━━ STORED ROWS ━━
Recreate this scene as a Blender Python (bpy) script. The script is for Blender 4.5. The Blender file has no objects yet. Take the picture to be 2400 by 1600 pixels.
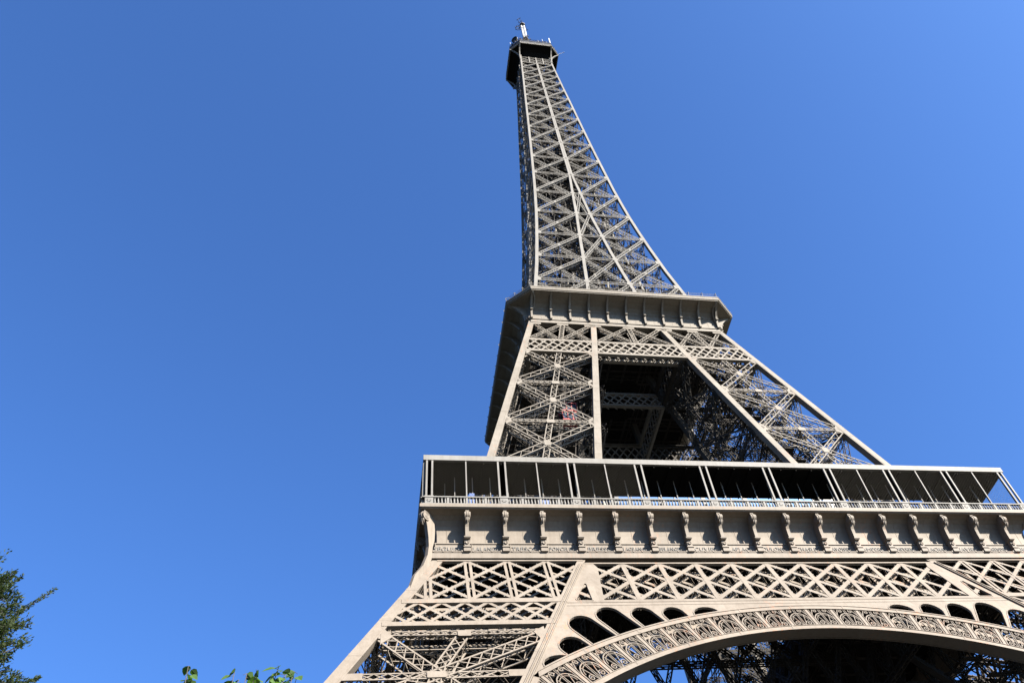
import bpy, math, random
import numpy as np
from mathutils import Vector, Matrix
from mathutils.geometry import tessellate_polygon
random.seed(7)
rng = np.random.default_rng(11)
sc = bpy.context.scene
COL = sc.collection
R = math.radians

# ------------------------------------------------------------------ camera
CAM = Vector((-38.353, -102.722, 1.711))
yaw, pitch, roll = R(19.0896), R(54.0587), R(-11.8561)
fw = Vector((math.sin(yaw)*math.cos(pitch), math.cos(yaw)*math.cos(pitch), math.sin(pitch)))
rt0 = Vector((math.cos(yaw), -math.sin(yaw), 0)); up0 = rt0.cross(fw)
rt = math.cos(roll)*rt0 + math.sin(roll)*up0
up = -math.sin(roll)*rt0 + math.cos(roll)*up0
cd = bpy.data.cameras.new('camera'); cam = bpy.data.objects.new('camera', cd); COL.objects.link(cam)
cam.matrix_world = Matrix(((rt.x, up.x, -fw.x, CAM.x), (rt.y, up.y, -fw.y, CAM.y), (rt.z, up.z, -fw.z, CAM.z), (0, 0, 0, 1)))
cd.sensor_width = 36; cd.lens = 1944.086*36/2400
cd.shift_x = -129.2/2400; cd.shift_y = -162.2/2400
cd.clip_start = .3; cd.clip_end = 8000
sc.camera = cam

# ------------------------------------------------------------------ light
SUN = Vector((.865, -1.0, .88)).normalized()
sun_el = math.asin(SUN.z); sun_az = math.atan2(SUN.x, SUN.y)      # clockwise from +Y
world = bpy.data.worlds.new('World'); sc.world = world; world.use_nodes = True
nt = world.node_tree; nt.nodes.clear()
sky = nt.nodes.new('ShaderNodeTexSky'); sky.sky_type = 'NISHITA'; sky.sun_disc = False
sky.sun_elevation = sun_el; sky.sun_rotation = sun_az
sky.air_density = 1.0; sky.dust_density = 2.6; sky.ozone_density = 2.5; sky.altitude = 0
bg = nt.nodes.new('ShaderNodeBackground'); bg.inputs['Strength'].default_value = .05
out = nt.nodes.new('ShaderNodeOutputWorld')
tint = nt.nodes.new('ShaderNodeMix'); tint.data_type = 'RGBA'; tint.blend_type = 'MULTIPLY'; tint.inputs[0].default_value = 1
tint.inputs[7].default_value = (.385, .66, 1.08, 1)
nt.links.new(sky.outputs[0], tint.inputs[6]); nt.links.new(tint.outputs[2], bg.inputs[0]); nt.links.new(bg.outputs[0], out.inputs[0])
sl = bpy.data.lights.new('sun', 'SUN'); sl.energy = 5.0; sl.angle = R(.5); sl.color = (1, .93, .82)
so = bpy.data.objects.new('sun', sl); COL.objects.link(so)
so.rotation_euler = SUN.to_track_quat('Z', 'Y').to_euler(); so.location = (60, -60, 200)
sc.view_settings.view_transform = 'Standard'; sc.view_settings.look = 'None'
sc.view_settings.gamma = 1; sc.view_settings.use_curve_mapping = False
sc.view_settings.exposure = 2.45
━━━
━━ STORED ROWS ━━
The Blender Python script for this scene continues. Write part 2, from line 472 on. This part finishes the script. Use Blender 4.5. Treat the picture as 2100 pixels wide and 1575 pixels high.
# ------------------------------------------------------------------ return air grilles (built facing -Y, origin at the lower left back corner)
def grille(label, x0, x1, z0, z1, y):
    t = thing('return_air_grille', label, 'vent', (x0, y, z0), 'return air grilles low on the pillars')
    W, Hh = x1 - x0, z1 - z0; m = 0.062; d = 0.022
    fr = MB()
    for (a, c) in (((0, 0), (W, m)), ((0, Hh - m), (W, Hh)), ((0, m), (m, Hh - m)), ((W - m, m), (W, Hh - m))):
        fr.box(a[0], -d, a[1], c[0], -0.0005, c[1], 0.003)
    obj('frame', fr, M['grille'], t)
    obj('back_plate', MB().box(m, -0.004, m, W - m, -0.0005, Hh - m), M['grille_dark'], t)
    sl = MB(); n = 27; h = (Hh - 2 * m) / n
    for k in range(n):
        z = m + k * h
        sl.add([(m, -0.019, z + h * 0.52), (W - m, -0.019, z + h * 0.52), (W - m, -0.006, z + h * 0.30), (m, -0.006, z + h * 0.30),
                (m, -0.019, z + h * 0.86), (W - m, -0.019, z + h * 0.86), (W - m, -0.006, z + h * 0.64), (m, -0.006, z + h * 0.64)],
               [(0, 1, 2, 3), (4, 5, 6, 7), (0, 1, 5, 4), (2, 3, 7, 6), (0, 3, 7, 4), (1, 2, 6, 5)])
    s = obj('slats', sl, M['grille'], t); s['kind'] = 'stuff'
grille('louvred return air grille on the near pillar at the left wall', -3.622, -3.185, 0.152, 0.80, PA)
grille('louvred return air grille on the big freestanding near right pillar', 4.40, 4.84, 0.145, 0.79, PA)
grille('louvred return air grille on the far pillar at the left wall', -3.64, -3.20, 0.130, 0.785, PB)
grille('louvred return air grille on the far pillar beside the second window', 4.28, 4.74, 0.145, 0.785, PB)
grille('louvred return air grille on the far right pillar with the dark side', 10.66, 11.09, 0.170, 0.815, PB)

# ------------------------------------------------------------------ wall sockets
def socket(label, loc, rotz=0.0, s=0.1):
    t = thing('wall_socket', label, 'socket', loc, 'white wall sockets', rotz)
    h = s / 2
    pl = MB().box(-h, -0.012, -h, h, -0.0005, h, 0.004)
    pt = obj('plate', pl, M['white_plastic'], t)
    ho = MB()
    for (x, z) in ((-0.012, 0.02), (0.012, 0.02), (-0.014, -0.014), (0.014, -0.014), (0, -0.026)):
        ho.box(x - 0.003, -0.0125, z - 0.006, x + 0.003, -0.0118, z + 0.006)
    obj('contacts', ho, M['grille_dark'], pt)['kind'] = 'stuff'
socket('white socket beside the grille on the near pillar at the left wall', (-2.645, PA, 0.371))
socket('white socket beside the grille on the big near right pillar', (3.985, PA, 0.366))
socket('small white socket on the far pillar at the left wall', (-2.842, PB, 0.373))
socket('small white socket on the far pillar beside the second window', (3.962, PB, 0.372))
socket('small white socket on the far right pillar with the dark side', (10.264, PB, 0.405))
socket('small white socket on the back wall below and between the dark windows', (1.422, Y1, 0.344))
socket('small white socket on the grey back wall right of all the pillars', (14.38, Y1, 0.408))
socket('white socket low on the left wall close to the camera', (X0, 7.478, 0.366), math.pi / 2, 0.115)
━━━
Repeat only the lines from the one holding "Recreate this scene" to the one holding "R = math.radians", both ends included, and drop the images.

» **ANSWER TO THE PROBLEM**:
Recreate this scene as a Blender Python (bpy) script. The script is for Blender 4.5. The Blender file has no objects yet. Take the picture to be 2400 by 1600 pixels.
import bpy, math, random
import numpy as np
from mathutils import Vector, Matrix
from mathutils.geometry import tessellate_polygon
random.seed(7)
rng = np.random.default_rng(11)
sc = bpy.context.scene
COL = sc.collection
R = math.radians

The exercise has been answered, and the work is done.